Register poll finds "no honeymoon" for Branstad

The Des Moines Register’s first statewide poll since Governor Terry Branstad returned to office shows that 45 percent of respondents approve of the job Branstad is doing, 35 percent disapprove and 20 percent are not sure. Selzer and Co surveyed 800 Iowa adults between February 13 and 16, and the poll has a margin of error of plus or minus 3.5 percent. Ann Selzer commented in the Des Moines Register over the weekend, “Iowans are giving Gov Branstad no honeymoon.”

Elected officials never like to see their approval ratings below 50 percent, but the Register poll numbers are better for Branstad than Public Policy Polling’s latest Iowa survey. Just 40 percent of Iowa voters polled by PPP in January had a favorable opinion of Branstad, while 44 percent had an unfavorable opinion. Those low numbers probably don’t reflect a big drop in support for Branstad since November, but they underscore how strongly the 2010 voter pool skewed Republican in Iowa.

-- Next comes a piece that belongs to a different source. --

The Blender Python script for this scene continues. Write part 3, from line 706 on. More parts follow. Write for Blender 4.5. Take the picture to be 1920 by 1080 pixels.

The Register’s new poll indicates that most Iowans don’t expect Branstad to fulfill key campaign promises. Asked about various goals Branstad mentioned while running for governor, respondents who were “mostly skeptical” the governor could accomplish the goal outnumbered those who were “mostly confident” he would succeed on every question.

Cut state spending by 15 percent over 5 years: 47 percent mostly confident, 49 percent mostly skeptical

Cut regulations that hamper business growth: 44 percent mostly confident, 49 percent mostly skeptical

Cut corporate income tax rates: 39 percent mostly confident, 52 percent mostly skeptical

Cut commercial property tax rates: 36 percent mostly confident, 57 percent mostly skeptical

Add 200,000 jobs within five years: 21 percent mostly confident, 76 percent mostly skeptical

Raise family incomes 25 percent over five years: 13 percent mostly confident, 84 percent mostly skeptical

The Register’s Tom Beaumont noted in his write-up of the poll,

Some Iowa economists said during the campaign that Branstad’s goals were unrealistic. The number of jobs in Iowa has grown by 233,000 since 1981, according to the Iowa Department of Workforce Development.

Family incomes in Iowa grew by 21.7 percent from 1999 to 2009, according to the U.S. Census Bureau.

Although Iowa has experienced months of economic and job growth, respondents for the Register’s new poll still see signs of economic distress. About 47 percent of respondents said Iowa is on the wrong track, compared to just 40 percent who see the state headed in the right direction. Some 47 percent of respondents said they are “personally still feeling the effects of a recession” and 41 percent said they are not personally feeling a recession but are “seeing it affect others” around them. Those numbers were almost identical to findings from the Register’s Iowa poll from January 2009, when the economy was by various measures in worse shape.